Since Hillary Clinton officially jumped into the presidential race, there’s been one item atop environmental groups’ list of priorities: Get her to say what she would do with Keystone. But if it were up to one former energy adviser to Mitt Romney, she could avoid that question through the primaries.

Oren Cass, who’s now a senior fellow at the Manhattan Institute, said Clinton could defer to President Barack Obama on the Keystone XL oil pipeline up until the general election. Cass served as an adviser on Romney’s 2012 presidential campaign.

“It’s only at the point when she’s up on the main stage – potentially being challenged from the left – that she’s likely to have to go very far beyond that,” Cass said in an interview.

Even then, he said, coming out with a for-or-against position on the pipeline might take a backseat to other environmental issues.
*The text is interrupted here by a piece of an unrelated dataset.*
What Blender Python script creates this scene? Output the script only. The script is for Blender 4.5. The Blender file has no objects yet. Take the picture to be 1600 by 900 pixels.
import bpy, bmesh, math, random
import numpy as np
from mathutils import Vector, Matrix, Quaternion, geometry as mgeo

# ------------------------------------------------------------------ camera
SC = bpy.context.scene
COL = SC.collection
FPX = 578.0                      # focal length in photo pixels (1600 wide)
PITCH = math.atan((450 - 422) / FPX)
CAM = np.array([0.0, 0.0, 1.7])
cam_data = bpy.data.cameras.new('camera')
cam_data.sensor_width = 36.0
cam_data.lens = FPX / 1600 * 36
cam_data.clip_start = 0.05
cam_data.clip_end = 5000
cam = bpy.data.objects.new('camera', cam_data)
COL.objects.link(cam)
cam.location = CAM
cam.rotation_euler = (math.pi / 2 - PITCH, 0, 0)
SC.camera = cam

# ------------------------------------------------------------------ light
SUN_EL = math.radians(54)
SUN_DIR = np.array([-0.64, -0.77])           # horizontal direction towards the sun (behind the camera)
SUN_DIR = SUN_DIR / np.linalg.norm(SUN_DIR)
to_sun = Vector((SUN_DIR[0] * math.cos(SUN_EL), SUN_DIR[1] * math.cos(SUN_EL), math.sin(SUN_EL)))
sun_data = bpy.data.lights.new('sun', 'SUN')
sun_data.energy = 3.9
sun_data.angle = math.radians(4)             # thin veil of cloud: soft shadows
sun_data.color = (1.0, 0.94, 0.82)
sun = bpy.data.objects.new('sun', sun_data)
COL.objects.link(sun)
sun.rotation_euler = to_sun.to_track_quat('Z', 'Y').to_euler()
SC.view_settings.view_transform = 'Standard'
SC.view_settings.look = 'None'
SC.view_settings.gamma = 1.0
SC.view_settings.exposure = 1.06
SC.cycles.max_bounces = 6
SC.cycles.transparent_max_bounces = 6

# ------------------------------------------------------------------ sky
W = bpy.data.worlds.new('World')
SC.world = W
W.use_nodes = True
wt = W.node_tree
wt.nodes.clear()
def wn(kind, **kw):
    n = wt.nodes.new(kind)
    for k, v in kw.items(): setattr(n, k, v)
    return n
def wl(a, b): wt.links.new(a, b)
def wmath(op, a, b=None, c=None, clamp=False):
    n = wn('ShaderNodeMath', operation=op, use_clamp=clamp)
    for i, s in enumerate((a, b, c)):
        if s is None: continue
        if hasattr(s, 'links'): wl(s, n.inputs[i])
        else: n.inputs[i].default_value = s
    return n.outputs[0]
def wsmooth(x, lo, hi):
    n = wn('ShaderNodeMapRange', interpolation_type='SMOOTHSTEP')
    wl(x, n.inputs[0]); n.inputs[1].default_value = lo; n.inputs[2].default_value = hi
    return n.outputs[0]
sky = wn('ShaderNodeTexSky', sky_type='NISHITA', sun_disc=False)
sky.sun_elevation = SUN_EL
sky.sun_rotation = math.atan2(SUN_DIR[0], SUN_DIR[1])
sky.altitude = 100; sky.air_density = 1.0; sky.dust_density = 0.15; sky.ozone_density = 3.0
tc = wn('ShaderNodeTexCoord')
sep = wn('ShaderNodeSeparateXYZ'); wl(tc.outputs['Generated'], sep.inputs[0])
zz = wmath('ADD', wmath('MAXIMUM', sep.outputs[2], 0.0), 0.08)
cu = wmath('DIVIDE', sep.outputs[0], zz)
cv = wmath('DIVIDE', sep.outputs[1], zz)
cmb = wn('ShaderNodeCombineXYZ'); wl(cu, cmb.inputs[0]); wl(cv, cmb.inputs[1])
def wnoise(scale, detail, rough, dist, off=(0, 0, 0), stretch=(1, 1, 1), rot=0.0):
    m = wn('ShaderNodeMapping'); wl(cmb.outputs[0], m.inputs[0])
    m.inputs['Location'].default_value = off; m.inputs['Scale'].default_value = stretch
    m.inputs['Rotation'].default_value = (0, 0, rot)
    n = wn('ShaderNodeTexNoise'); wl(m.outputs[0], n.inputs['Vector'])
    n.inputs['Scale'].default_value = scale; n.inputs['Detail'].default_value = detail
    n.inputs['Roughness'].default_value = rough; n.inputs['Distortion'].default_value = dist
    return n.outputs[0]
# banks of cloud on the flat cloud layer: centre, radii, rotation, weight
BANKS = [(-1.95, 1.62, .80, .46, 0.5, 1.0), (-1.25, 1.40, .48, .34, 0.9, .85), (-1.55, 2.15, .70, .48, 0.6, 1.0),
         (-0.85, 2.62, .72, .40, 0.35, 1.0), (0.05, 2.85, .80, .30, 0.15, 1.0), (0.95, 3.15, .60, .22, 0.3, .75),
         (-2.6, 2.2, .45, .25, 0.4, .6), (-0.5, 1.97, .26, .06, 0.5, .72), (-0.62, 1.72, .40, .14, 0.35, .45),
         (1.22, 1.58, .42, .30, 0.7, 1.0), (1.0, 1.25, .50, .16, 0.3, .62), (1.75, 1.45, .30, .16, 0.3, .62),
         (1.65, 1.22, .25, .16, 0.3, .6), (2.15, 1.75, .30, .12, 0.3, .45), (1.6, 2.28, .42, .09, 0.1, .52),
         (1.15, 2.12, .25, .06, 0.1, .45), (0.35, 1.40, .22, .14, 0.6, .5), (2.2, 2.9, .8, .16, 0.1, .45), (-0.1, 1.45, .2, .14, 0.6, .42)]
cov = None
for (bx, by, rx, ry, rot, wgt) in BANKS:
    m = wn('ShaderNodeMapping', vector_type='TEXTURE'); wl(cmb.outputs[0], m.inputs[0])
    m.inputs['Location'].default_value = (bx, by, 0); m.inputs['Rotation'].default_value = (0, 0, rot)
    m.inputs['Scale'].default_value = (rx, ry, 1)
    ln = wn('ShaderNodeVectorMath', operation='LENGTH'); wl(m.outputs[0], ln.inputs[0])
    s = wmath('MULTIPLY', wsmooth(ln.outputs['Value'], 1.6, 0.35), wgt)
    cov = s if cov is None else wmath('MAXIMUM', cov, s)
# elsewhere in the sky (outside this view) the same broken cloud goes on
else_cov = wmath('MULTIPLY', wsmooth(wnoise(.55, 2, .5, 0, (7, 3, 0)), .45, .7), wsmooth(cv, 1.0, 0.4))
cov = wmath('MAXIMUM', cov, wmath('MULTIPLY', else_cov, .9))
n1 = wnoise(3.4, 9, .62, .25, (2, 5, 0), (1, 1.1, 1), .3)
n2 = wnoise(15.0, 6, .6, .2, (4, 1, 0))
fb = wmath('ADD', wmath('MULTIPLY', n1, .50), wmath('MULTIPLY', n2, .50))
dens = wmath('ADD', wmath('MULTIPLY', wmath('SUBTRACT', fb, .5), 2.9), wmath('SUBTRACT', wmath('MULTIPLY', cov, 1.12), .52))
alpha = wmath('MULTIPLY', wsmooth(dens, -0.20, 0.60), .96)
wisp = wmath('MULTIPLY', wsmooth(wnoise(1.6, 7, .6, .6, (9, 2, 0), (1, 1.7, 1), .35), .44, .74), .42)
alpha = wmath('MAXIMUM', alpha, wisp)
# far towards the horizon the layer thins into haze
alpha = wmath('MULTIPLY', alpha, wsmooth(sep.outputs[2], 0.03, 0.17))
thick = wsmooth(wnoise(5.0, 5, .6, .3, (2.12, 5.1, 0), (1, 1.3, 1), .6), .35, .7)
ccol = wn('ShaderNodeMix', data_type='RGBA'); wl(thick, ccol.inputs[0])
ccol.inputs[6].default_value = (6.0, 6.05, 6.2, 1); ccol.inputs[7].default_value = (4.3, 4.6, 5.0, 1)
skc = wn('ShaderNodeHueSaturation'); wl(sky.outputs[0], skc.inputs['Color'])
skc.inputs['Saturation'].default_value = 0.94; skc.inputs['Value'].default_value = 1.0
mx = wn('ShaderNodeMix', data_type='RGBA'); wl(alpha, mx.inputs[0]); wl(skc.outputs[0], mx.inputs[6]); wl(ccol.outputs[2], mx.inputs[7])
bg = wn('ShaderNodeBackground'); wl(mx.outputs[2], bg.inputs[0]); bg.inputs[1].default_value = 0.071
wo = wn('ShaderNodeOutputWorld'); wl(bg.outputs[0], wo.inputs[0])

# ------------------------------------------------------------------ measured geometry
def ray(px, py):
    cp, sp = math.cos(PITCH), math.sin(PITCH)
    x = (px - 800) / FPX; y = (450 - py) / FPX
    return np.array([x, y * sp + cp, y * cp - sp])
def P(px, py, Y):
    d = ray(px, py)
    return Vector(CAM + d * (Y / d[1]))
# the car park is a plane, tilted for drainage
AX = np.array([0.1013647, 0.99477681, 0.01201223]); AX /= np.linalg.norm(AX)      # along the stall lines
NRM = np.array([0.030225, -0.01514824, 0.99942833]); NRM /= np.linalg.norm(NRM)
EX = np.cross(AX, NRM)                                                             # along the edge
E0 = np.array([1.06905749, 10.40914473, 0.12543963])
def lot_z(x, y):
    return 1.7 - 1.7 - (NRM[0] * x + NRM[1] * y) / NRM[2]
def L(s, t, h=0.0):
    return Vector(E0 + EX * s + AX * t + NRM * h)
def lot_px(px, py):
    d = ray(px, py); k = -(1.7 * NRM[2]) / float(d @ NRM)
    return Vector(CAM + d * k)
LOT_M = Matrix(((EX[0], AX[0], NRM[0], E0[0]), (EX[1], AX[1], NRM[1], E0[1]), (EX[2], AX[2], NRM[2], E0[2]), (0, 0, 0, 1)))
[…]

A decision on Keystone “will be eclipsed fairly quickly by whether or not she takes a position on cap-and-trade or a carbon tax,” Cass said.

The Keystone XL oil pipeline has been under review at the State Department since 2008. It quickly became a rallying point for environmental groups, who have waged a years-long fight against the project, mainly due to concerns over its impact on climate change.

So far, Clinton has remained mum on the issue, despite pressure from green groups to stake out a position.

“You won’t get me to talk about Keystone because I have steadily made clear that I’m not going to express an opinion,” Clinton said to a Canadian audience on Jan. 21. “It is in our process, and that’s where it belongs.”

That line was not good enough for many green groups; 350 Action hosted a protest outside her campaign headquarters on the first full day of her campaign, calling her silence “indefensible.”

Obama, who’s recently pushed climate change to the top of his agenda, is “very unlikely” to approve or reject the pipeline in advance of December’s U.N. Climate Conference in Paris, according to Cass.

Though the White House could turn what the media has described as Clinton’s “Keystone problem” into a non-issue with the stroke of Obama’s pen, Cass said it would be “very difficult in the lead-up to Paris for them to take any action that looks like they are downplaying the importance on climate change.”

That means if Obama has plans to approve the pipeline, it’s not likely to happen this year.

The Clinton campaign did not respond to a request for comment.